Monday, December 10, 2007

Bryonn Bain: Roehl's Favorite Hip Hop Artist

My favorite Hip Hop artist is Bryonn Bain, Brooklyn's Famed Spoken Word Poet. Bain currently teaches at Columbia University and at Riker's Island Prison. The Utne Reader claims that Bryonn Bain is one of 30 visionaries under 30 who are changing your future. Bain first came into the national spotlight when he was falsely imprisoned by the NYPD during his second year at Harvard Law School. Following his false imprisonment, Bain wrote the article "Walking While Black" for The Village Voice, and that article earned him a Mike Wallace interview on 60 Minutes.

I took a class from Bryonn last year about the importance of Hip Hop to youth culture. Here are some ideas from my notebook:

  1. Many Hip Hop artists incorporate socially responsible themes into their music; however, the music industry capitalizes on stereotypes of gangs, guns, drugs, and misogyny.
  2. 70% to 80% of Hip Hop consumers are white, suburbanites.
  3. Rap is something you do. Hip Hop is something you live.
  4. The components of Hip Hop are the DJ, the graffiti artist, the B-Boy or B-Girl breakdancer, and the emcee (also known as the spoken word poet or rap artist).
  5. Bain's Hip Hop lesson ideas for schools have been greatly influenced by Paulo Freire's Pedagogy of the Oppressed. For an excerpt of Freire's book, click here.
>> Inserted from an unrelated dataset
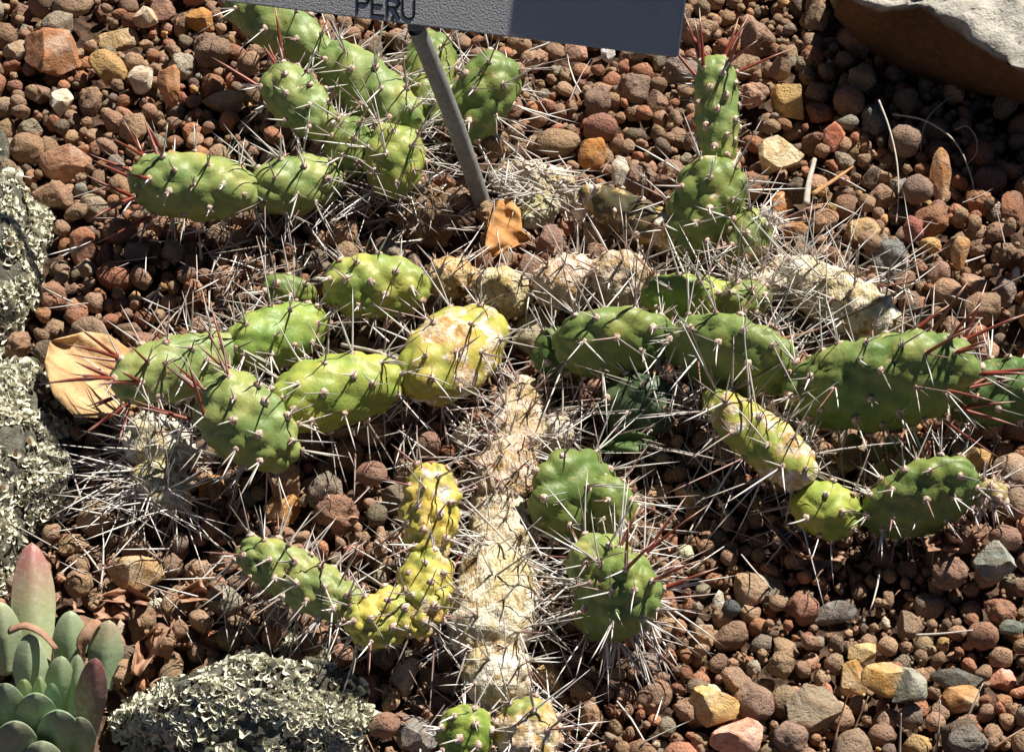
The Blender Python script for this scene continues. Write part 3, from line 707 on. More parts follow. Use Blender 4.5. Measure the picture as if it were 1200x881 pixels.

Click here to watch a five-minute clip about Bryonn Bain.

View a music video of Byronn's song "Ancestor's Watching."

For more information about Bryonn, visit his website bryonnbain.com.

1 comment:

abby said...

The first quote that stuck out to me was "In China, teens spray-paint graffiti on the Great Wall." I found this quote disturbing, it is very odd to me that the spread of hip-hop was so rapid and left a negative change on society. To hear that children were doing graffiti to a world known structure kills me. My second quote was "A cry of "I am" from the youth of the world. We'd be wise, I suppose, to start paying attention." This quote just shows that in our society today hip-hop is what is known and everyone has heard some form of it. It is telling people like our parents that this is what is popular and though you may not approve and are not engaged in it now it is what the majority of people are listening to. My last quote is, "Then imagine no one bothers to examine why the men caught fire in the first place. That is the story of hip-hop." This quote shows us that though hip-hop is popular it has lost meaning that use to exist. Music use to be examined and people knew and followed the meaning of what the artist was trying to pursway and now everything is just jumbled and lacks in meaning.